9.1 rejects the notion of a two-phased transition to a final national constitution;

9.2 rejects the establishment of an elected constituent assembly or constitution making body;

9.3 opposes the establishment of any transitional arrangements such as a transitional executive council, elections leading to a constituent assembly, an interim government or the drawing of any transitional constitution;

9.4 resists the holding of any election at national level at any stage before the SPR constitutions have been predetermined by the SPR's themselves;

9.5 would be against the termination or amendment of the present constitutional dispensation including that of the TBVC states prior to the final adoption of a final constitution for the SPR's and the national constitution.
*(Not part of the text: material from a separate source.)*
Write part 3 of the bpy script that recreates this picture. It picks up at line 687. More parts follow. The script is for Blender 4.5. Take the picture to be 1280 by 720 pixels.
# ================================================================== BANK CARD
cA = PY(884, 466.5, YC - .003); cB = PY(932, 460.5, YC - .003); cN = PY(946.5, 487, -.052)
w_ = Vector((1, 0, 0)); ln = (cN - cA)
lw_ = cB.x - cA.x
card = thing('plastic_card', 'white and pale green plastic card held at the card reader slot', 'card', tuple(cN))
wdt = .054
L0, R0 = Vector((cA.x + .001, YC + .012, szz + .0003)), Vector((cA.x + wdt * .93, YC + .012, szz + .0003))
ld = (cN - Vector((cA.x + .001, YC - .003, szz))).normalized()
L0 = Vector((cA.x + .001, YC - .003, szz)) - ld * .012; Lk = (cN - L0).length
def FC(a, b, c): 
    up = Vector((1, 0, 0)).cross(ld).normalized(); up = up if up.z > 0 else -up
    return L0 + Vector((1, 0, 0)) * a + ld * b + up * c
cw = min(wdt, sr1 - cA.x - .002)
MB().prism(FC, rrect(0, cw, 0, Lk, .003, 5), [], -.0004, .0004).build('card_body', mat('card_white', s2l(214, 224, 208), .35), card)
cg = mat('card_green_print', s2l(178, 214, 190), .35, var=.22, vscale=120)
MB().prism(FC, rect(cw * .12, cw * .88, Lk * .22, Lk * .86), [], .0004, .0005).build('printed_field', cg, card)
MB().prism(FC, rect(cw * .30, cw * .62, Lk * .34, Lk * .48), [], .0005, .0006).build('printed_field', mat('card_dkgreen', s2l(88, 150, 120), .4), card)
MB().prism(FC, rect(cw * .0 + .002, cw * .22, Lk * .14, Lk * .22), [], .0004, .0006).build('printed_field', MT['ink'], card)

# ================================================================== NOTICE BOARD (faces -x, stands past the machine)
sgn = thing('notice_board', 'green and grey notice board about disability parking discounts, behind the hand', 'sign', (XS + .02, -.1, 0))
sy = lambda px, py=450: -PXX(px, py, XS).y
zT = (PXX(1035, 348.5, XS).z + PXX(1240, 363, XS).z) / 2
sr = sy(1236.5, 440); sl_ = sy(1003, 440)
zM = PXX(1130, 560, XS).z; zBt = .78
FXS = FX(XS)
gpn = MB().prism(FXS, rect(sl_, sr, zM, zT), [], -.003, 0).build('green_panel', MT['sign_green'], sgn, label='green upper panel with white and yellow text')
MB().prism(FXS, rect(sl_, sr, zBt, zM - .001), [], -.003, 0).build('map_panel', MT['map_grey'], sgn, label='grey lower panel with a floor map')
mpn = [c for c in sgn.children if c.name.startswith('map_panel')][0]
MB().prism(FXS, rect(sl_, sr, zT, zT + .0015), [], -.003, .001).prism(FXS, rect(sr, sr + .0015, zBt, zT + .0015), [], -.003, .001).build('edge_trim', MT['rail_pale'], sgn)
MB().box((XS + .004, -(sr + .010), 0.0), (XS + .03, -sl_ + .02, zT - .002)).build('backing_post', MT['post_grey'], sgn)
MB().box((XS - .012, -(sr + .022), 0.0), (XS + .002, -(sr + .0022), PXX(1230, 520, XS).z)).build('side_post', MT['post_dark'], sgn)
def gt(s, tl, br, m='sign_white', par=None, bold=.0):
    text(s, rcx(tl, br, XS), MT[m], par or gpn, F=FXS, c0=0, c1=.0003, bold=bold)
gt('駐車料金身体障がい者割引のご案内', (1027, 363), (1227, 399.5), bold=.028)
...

  1. It is contended by these parties that in this way the constitution making process and transition would be "bottom-up". The process of institution building and transition would commence at SPR level and would culminate in a national referendum and ultimately national elections. This process is seen as being premised on "grass roots democracy" or "bottom-up democracy" as it engages a large number of people at local level to participate in the SPR constitution making process. It may be added that in the IFP/KZG proposal, it is said that final national elections could be held during or before September 1994. It is, however, noteworthy that none of the other proposals dealt with hereabove propose an electoral process preceding SPR constitution making.